Wednesday, August 26, 2020

The hard parts

Before getting to the core of today’s first reading I do want to point out again a common Catholic error. I still hear Catholics saying “We don’t know the Bible.”  They imagine that their Protestant brothers and sisters have whole sections of the Bible memorized. Having lived on both sides of the street I can assure you that is no more a reality than the large Italian family. [In Italy these days there is perhaps one child per family].  Most Catholic have internalized more Bible verses than they realize. 

The Grace of our Lord Jesus Christ be with you all.

Like almost all of mass it is a Bible verse, (2 Thessalonians 3:18), one every Catholic knows. 

Now to the hard part. 

St. Paul in this letter does give a clear and harsh instruction:

We instruct you, brothers and sisters, in the name of our Lord Jesus Christ, to shun any brother who walks in a disorderly way and not according to the tradition they received from us.

Some Christians take shunning very literally. Once a person is shunned, they are cut off from the community. 

For us, the most severe penalty we have, excommunication does not separate the person from the community. As the catechism says, it  “ impedes the reception of the sacraments and the exercise of certain ecclesiastical acts.” The excommunicated person is still Catholic. They are still a member of the Church. They are still a member of their parish. They still have, not only the right, but obligation to attend mass. They are still your brother or sister in Christ.  They cannot receive sacraments and cannot exercise certain other offices. 

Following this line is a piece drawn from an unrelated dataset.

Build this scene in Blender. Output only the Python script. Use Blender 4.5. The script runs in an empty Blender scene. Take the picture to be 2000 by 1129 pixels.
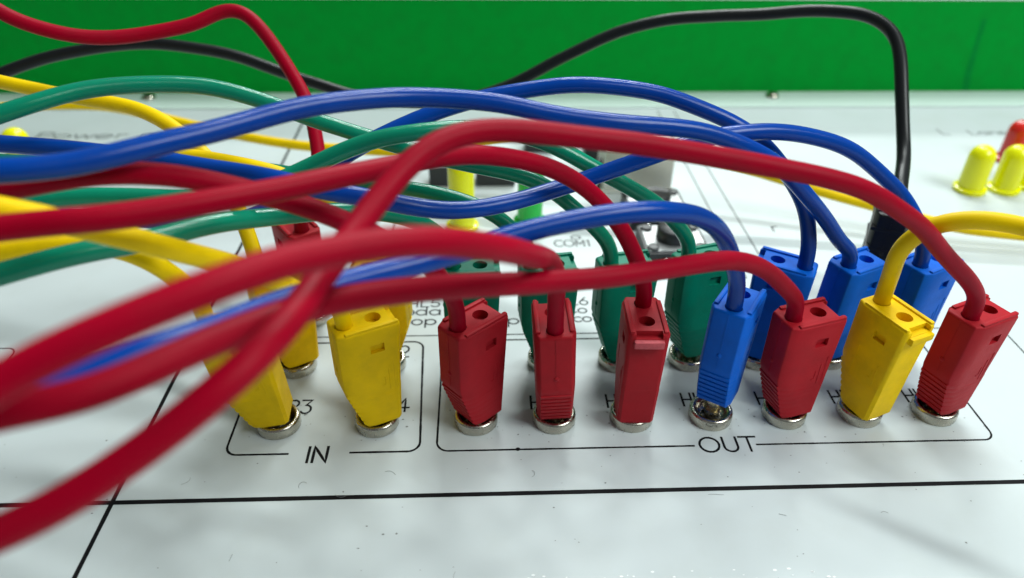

In the Catholic Church, we follow the instruction of Mt. 18 and so the penalty is only imposed after every other method of bringing about conversion is tried. It cannot be imposed or declared by your local priest but only by the bishop as a last resort and the goal is always conversion, bringing back the lost sheep. 

This verse from St. Paul is a perfect example of why we must read each verse in the context of the whole Bible, in particular the gospels. Taken by itself, it would seem to encourage the individual Christian to judge the behavior of another and penalize the person they don’t think is living the Christian life. Taken in context we know that we as individuals have no such right.